Question

Let $f:W\to W$ be defined as f(n)=n-1, if n is odd and f(n)=n+1, if n is even. Show that f is invertible. Find the inverse of f.
Here, W is the set of all whole numbers.

Answer 1

It is given that
$f:W\to W$ is defined as $f\left(n\right)=\{\begin{array}{c}n-1,ifnisodd\\ n+1,ifniseven\end{array}$
For one-one,
Let f(n)=f(m)
It can be observed that if n is odd and m is even, then we will have
n-1=m+1 $\Rightarrow n-m=2$
However, this is impossible. Similarly, the possibility of n being even and m being odd can also ignored under a similar argument.
Therefore, both n and m must be either odd or even.

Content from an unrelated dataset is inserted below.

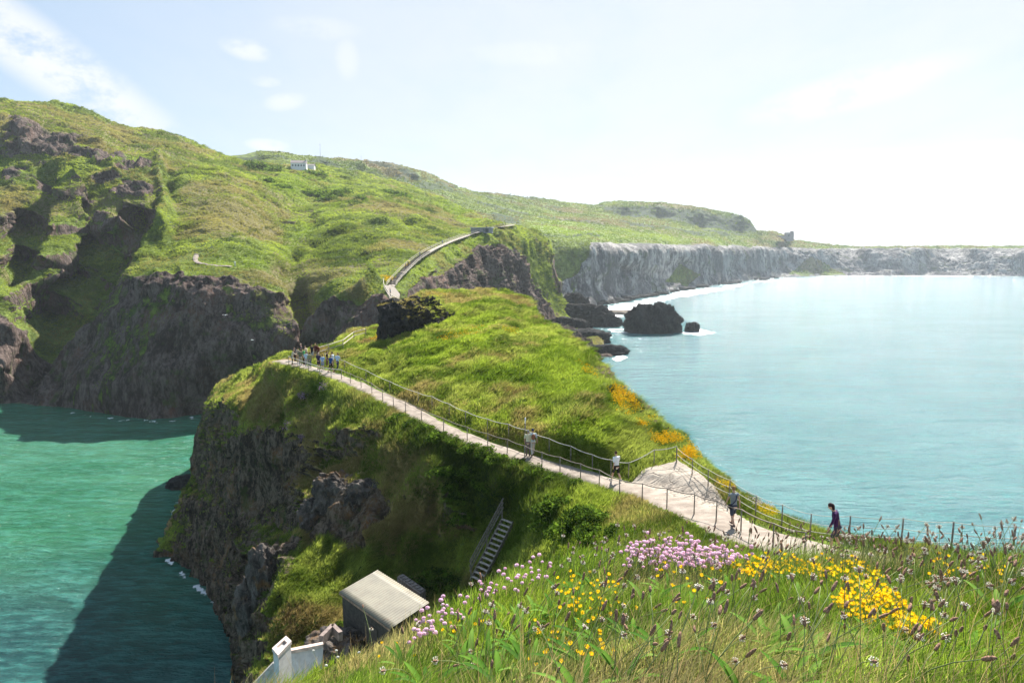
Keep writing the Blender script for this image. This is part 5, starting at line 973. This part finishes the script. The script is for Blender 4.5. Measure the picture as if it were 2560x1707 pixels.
person(foot(1832, 1316), 12, 'walk_b', [('vest', (.22, .24, .26)), ('shorts', (.05, .06, .09)), ('hair', (.30, .17, .07)), ('shoes', (.12, .09, .08)), ('bag', BK), ('strap', NV)], 'short-haired person in grey top and dark shorts with a shoulder bag, on the path', 1.70)
person(foot(2090, 1378), 60, 'step_down', [('jacket', (.055, .02, .075)), ('shorts', (.06, .05, .07)), ('long_hair', (.035, .015, .018)), ('shoes', (.05, .05, .05))], 'long-haired person in dark purple shirt looking down, nearest on the path', 1.66)
# the queue at the path end: (px, py foot, pose, facing, outfit, label)
Q = [(731, 912, 'lean', -60, [('jacket', (.5, .42, .33)), ('trousers', (.15, .13, .1)), ('hair', (.3, .2, .12)), ('shoes', BK)], 'crouched fair-haired person in cream top at the far left end of the queue'),
     (738, 903, 'stand', 160, [('shirt', (.05, .05, .07)), ('trousers', (.06, .02, .02)), ('hair', BK), ('shoes', BK)], 'dark-clothed person second from the left in the queue'),
     (745, 907, 'stand', -20, [('shirt', (.38, .30, .24)), ('shorts', KH), ('hair', BR), ('shoes', WH)], 'person in tan shirt and khaki shorts near the left of the queue'),
     (754, 896, 'stand', 100, [('shirt', (.16, .11, .12)), ('trousers', BK), ('hair', (.55, .38, .3)), ('shoes', BK)], 'bald-headed tall person in dim mauve shirt at the back of the queue'),
     (752, 915, 'walk_b', 20, [('shirt', (.12, .13, .08)), ('trousers', GY), ('hair', BR), ('shoes', WH)], 'person in olive shirt by the rope at the front of the queue'),
     (760, 912, 'stand', -100, [('shirt', (.06, .30, .10)), ('trousers', BK), ('hair', BK), ('shoes', BK)], 'person in bright green shirt in the queue'),
     (768, 905, 'lean', 60, [('jacket', (.5, .42, .3)), ('trousers', KH), ('hair', (.2, .13, .08)), ('shoes', BK)], 'person in beige jacket behind the light blue shirt in the queue'),
     (766, 917, 'stand', 0, [('shirt', (.45, .55, .68)), ('trousers', (.3, .3, .3)), ('hair', BK), ('shoes', BK)], 'person in light blue shirt beside the olive jacket in the queue'),
     (775, 919, 'stand', 10, [('jacket', (.24, .24, .12)), ('trousers', DN), ('hair', BK), ('shoes', BK)], 'person in olive green jacket and jeans in the middle of the queue'),
     (781, 900, 'stand', 170, [('vest', (.02, .02, .025)), ('shorts', (.3, .34, .38)), ('long_hair', (.10, .06, .03)), ('shoes', WH)], 'person in black vest and pale shorts at the back of the queue'),
     (789, 897, 'stand', -150, [('shirt', (.10, .03, .03)), ('shorts', KH), ('hair', (.15, .08, .04)), ('shoes', WH)], 'person in maroon shirt at the back right of the queue'),
     (796, 899, 'stand', 150, [('jacket', (.13, .03, .02)), ('trousers', GY), ('hair', BK), ('shoes', BK)], 'person in rust red jacket next to the maroon shirt'),
     (797, 923, 'stand', 0, [('shirt', (.04, .025, .06)), ('shorts', (.04, .02, .05)), ('hair', (.5, .34, .28)), ('shoes', BR)], 'balding person in dark purple shirt and shorts by the rope'),
     (807, 925, 'stand', 20, [('shirt', (.28, .40, .62)), ('shorts', (.2, .25, .35)), ('hair', BR), ('shoes', WH)], 'person in pale blue t-shirt by the rope'),
     (818, 918, 'stand', -90, [('shirt', BK), ('trousers', (.12, .05, .04)), ('hair', BK), ('shoes', BK)], 'black-haired person all in black near the right of the queue'),
     (827, 932, 'walk_b', -30, [('shirt', (.02, .06, .20)), ('shorts', BK), ('hair', (.25, .16, .12)), ('shoes', BK)], 'person in royal blue shirt and black shorts at the front of the queue'),
     (832, 922, 'stand', 60, [('shirt', (.6, .66, .7)), ('trousers', KH), ('hair', BK), ('shoes', BK)], 'person in white shirt half hidden behind the royal blue shirt'),
     (844, 926, 'walk', -20, [('shirt', (.40, .52, .66)), ('trousers', (.03, .035, .09)), ('hair', (.16, .09, .05)), ('shoes', BK)], 'person in pale shirt and navy trousers at the right end of the queue')]
for (px, py, ps, fc, of, lb) in Q: person(foot(px, py), fc, ps, of, lb, random.uniform(1.62, 1.84), .026, group='people queueing at the end of the path')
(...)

Now, if both n and m are odd, then we have
$f\left(n\right)=f\left(m\right)\Rightarrow n-1=m-1\Rightarrow n=m$
Again, if both n and m are even, then we have
$f\left(n\right)=f\left(m\right)\Rightarrow n+1=m+1\Rightarrow n=m$
Therefore, f is one-one.
For onto.
It is clear that any odd number 2r +1 in co-domain W is the image of 2r in domain W and any even number 2r in co-domain W is the image of 2r +1 in domain W.
Therefore, f is onto Hence, f is an invertible function.

Let us define $g:W\to$ as $g\left(m\right)=\{\begin{array}{c}m+1,ifmiseven\\ m-1,ifmisodd\end{array}$
Now, when n is odd gof(n)=g(f(n))=g(n-1)=n-1+1=n
$(\because$ when n is odd, n-1 is even).
and when n is even gof(n)=g(f(n))=g(n+1)=n+1 -1 =n
$(\because$ when n is even, n +1 is odd).
Similarly, when m is odd fog(m)=f(g(m))=f(m-1)=m-1+1=m
when m is even fog(m)=f(g(m))=f(m+1)=m+1-1=m
$\therefore gof=I_w$ and $fog=I_W$
Thus, f is invertible and the inverse of f is given by $f^{-1}=g$, which is the same as f. Hence, the inverse of f is itself.